Annalise Smith is a doctoral candidate in historical musicology at Cornell University, supported by a SSHRC Doctoral Fellowship from the Government of Canada. Her dissertation focuses on late eighteenth-century French opera, particularly the operas of Christoph Gluck, the genre norms of operatic practice, and the politics and culture of the theatre before the French revolution.

Honorary member of the Centro Studi Opera Omnia Luigi Boccherini, Rohan H. Stewart-MacDonald studied at St Catharine's College Cambridge between 1993 and 2001. Since completing the PhD he has specialized in British music of the eighteenth and nineteenth centuries, but his research interests have broadened to encompass eighteenth-century Italian symphonism, nineteenth-century British symphonism, concert life in Britain in the early nineteenth century and the early romantic virtuoso concerto.

Alejandro Vera is a professor and researcher at the Music Institute of the Pontificia Universidad Católica de Chile. He has published many articles on various aspects of seventeenth- and eighteenth-century Spanish and Latin American music, a book on secular music in seventeenth-century Spain (Música vocal profana en el Madrid de Felipe IV: El Libro de Tonos Humanos (1656) (Lleida: Institut d’Estudis Ilerdencs, 2002)) and a critical edition of a new manuscript by the guitarist and composer Santiago de Murcia, dated 1722, which he discovered in Chile (Santiago de Murcia: Cifras Selectas de Guitarra (Madison: A-R Editions, 2010)). His website is at <www.avera.cl>.
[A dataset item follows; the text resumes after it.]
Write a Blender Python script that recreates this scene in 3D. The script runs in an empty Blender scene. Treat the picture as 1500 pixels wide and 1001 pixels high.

Daniel Zuluaga is a musicologist and performer specializing in sixteenth- and seventeenth-century music, its sources and performance practice, with a special affinity for plucked instruments. His main research interests are the early use of the four- and five-course guitar as accompaniment instruments, the gallichon/mandora, and the music of Latin America in the sixteenth, seventeenth and eighteenth centuries. He holds a PhD in musicology from the University of Southern California, Los Angeles.